Saddam may have been heavy-handed, but lets face it, it worked bcos it kept everyone in line.......US and UK may well have plunged Iraq into anarchy for a good while, but that doesnt matter because contracts have been secured for the big American oil companies........Iraq should have been left well alone.
and Israel probably win the award for shittiest human rights, Palestinians dying everyday (bombed by American helicopters)and noone bats an eyelid, but thats okay because they're in bed with the US and the US has the world by the balls......
Dont get me wrong I dont condone what the terrorists are doing, but noone is innocent and America is paying the price for stirring the shit up......rant over.
the sole liber has quite the point about "natural" human rights. They are indeed human constructs, and far from natural. My favourite example is the "right to life". As one of R.A. Heinlein's characters pontificates in Starship Troopers, "What 'right to life' has a man drowning in the Pacific? The ocean will not hearken to his cries... What 'right to life' has a man who knows that he must die to save his children? If he chooses to save himself, is that his 'right'... and is it right? If two men are alone on an island and cannibalism is the only alternative to starvation, which one's 'right to life' takes precendence?" (Approximate quote; I don't have the book to hand.)

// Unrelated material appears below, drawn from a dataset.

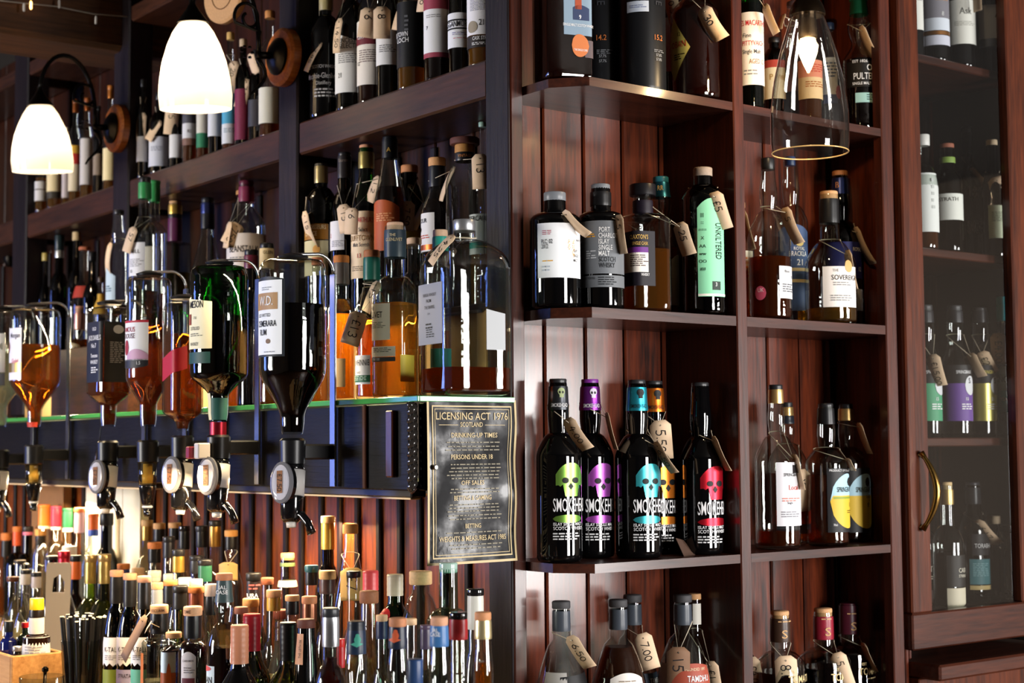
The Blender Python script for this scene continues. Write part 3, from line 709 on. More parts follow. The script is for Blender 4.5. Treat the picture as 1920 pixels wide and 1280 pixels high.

Yes, we have gradually adopted the idea of "rights" (in contrast to the notion of "right" as in morally correct) over the course of our history: you can start to see the dual use of the word in Roman law. What's interesting to me is that we somehow forgot that we had thought them up and started declaring them to be immovable features of the universe, somehow intrinsic to our existence. It's almost religious in a way, as if no-one would obey the rules if they were known to be human ideas rather than the will of the universe or a god.